**To do**
Print the listing below exactly.

**Material provided**
---
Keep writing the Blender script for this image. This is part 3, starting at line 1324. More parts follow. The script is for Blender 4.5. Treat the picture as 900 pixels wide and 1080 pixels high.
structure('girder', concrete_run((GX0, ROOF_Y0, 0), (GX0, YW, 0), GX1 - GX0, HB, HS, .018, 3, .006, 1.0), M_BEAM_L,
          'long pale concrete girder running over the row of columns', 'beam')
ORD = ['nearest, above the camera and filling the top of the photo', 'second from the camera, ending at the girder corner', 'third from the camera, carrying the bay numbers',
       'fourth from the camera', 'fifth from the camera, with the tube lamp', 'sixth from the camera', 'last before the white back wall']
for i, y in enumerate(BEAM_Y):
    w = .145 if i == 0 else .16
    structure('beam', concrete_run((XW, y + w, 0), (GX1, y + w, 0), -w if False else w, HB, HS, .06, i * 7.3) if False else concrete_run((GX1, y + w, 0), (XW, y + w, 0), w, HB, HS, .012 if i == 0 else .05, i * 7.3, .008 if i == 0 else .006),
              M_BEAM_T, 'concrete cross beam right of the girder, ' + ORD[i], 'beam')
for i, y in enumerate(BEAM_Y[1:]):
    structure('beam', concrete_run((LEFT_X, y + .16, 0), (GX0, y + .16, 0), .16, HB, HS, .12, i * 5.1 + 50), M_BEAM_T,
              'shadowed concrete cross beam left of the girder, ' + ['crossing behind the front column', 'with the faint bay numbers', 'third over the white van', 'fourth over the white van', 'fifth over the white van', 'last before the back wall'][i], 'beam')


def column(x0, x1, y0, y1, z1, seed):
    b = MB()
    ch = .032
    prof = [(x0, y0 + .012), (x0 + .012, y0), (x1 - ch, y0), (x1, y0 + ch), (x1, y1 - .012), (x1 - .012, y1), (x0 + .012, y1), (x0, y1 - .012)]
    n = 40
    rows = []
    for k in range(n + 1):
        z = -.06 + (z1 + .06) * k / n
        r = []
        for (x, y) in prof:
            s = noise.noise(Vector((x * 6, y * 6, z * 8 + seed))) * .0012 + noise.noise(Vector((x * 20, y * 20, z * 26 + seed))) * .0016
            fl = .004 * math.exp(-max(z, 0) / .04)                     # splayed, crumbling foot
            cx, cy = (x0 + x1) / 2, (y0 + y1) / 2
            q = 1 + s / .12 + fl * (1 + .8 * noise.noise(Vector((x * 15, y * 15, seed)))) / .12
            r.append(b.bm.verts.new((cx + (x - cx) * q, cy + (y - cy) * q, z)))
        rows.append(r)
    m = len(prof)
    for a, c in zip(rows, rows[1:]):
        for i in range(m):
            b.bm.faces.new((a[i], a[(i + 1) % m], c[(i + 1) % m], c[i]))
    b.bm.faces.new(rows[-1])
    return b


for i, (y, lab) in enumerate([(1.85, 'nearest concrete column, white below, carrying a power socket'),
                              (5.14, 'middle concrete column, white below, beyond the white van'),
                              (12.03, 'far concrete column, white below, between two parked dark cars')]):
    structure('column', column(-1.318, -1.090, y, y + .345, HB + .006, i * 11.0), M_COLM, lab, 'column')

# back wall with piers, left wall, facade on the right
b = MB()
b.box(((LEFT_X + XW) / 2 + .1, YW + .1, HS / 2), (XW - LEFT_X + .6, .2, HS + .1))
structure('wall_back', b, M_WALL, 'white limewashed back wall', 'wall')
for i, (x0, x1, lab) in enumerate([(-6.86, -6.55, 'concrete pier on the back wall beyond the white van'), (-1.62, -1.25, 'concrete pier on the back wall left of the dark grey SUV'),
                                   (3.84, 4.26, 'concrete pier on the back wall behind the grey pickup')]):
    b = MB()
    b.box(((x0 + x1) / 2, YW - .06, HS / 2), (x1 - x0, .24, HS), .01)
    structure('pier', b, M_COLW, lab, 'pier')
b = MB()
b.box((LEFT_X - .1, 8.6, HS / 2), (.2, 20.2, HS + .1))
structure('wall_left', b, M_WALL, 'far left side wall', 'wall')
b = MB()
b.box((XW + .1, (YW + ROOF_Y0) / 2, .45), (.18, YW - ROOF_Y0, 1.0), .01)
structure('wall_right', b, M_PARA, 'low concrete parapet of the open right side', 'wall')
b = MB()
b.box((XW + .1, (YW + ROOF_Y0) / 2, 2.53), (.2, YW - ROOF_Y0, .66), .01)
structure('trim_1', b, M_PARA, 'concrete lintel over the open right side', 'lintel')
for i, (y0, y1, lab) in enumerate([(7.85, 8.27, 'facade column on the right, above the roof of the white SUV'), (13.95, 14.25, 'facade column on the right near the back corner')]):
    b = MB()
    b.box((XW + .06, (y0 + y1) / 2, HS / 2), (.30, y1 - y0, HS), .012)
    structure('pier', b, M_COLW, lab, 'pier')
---
**Output below**
Keep writing the Blender script for this image. This is part 3, starting at line 1324. More parts follow. The script is for Blender 4.5. Treat the picture as 900 pixels wide and 1080 pixels high.
structure('girder', concrete_run((GX0, ROOF_Y0, 0), (GX0, YW, 0), GX1 - GX0, HB, HS, .018, 3, .006, 1.0), M_BEAM_L,
          'long pale concrete girder running over the row of columns', 'beam')
ORD = ['nearest, above the camera and filling the top of the photo', 'second from the camera, ending at the girder corner', 'third from the camera, carrying the bay numbers',
       'fourth from the camera', 'fifth from the camera, with the tube lamp', 'sixth from the camera', 'last before the white back wall']
for i, y in enumerate(BEAM_Y):
    w = .145 if i == 0 else .16
    structure('beam', concrete_run((XW, y + w, 0), (GX1, y + w, 0), -w if False else w, HB, HS, .06, i * 7.3) if False else concrete_run((GX1, y + w, 0), (XW, y + w, 0), w, HB, HS, .012 if i == 0 else .05, i * 7.3, .008 if i == 0 else .006),
              M_BEAM_T, 'concrete cross beam right of the girder, ' + ORD[i], 'beam')
for i, y in enumerate(BEAM_Y[1:]):
    structure('beam', concrete_run((LEFT_X, y + .16, 0), (GX0, y + .16, 0), .16, HB, HS, .12, i * 5.1 + 50), M_BEAM_T,
              'shadowed concrete cross beam left of the girder, ' + ['crossing behind the front column', 'with the faint bay numbers', 'third over the white van', 'fourth over the white van', 'fifth over the white van', 'last before the back wall'][i], 'beam')


def column(x0, x1, y0, y1, z1, seed):
    b = MB()
    ch = .032
    prof = [(x0, y0 + .012), (x0 + .012, y0), (x1 - ch, y0), (x1, y0 + ch), (x1, y1 - .012), (x1 - .012, y1), (x0 + .012, y1), (x0, y1 - .012)]
    n = 40
    rows = []
    for k in range(n + 1):
        z = -.06 + (z1 + .06) * k / n
        r = []
        for (x, y) in prof:
            s = noise.noise(Vector((x * 6, y * 6, z * 8 + seed))) * .0012 + noise.noise(Vector((x * 20, y * 20, z * 26 + seed))) * .0016
            fl = .004 * math.exp(-max(z, 0) / .04)                     # splayed, crumbling foot
            cx, cy = (x0 + x1) / 2, (y0 + y1) / 2
            q = 1 + s / .12 + fl * (1 + .8 * noise.noise(Vector((x * 15, y * 15, seed)))) / .12
            r.append(b.bm.verts.new((cx + (x - cx) * q, cy + (y - cy) * q, z)))
        rows.append(r)
    m = len(prof)
    for a, c in zip(rows, rows[1:]):
        for i in range(m):
            b.bm.faces.new((a[i], a[(i + 1) % m], c[(i + 1) % m], c[i]))
    b.bm.faces.new(rows[-1])
    return b


for i, (y, lab) in enumerate([(1.85, 'nearest concrete column, white below, carrying a power socket'),
                              (5.14, 'middle concrete column, white below, beyond the white van'),
                              (12.03, 'far concrete column, white below, between two parked dark cars')]):
    structure('column', column(-1.318, -1.090, y, y + .345, HB + .006, i * 11.0), M_COLM, lab, 'column')

# back wall with piers, left wall, facade on the right
b = MB()
b.box(((LEFT_X + XW) / 2 + .1, YW + .1, HS / 2), (XW - LEFT_X + .6, .2, HS + .1))
structure('wall_back', b, M_WALL, 'white limewashed back wall', 'wall')
for i, (x0, x1, lab) in enumerate([(-6.86, -6.55, 'concrete pier on the back wall beyond the white van'), (-1.62, -1.25, 'concrete pier on the back wall left of the dark grey SUV'),
                                   (3.84, 4.26, 'concrete pier on the back wall behind the grey pickup')]):
    b = MB()
    b.box(((x0 + x1) / 2, YW - .06, HS / 2), (x1 - x0, .24, HS), .01)
    structure('pier', b, M_COLW, lab, 'pier')
b = MB()
b.box((LEFT_X - .1, 8.6, HS / 2), (.2, 20.2, HS + .1))
structure('wall_left', b, M_WALL, 'far left side wall', 'wall')
b = MB()
b.box((XW + .1, (YW + ROOF_Y0) / 2, .45), (.18, YW - ROOF_Y0, 1.0), .01)
structure('wall_right', b, M_PARA, 'low concrete parapet of the open right side', 'wall')
b = MB()
b.box((XW + .1, (YW + ROOF_Y0) / 2, 2.53), (.2, YW - ROOF_Y0, .66), .01)
structure('trim_1', b, M_PARA, 'concrete lintel over the open right side', 'lintel')
for i, (y0, y1, lab) in enumerate([(7.85, 8.27, 'facade column on the right, above the roof of the white SUV'), (13.95, 14.25, 'facade column on the right near the back corner')]):
    b = MB()
    b.box((XW + .06, (y0 + y1) / 2, HS / 2), (.30, y1 - y0, HS), .012)
    structure('pier', b, M_COLW, lab, 'pier')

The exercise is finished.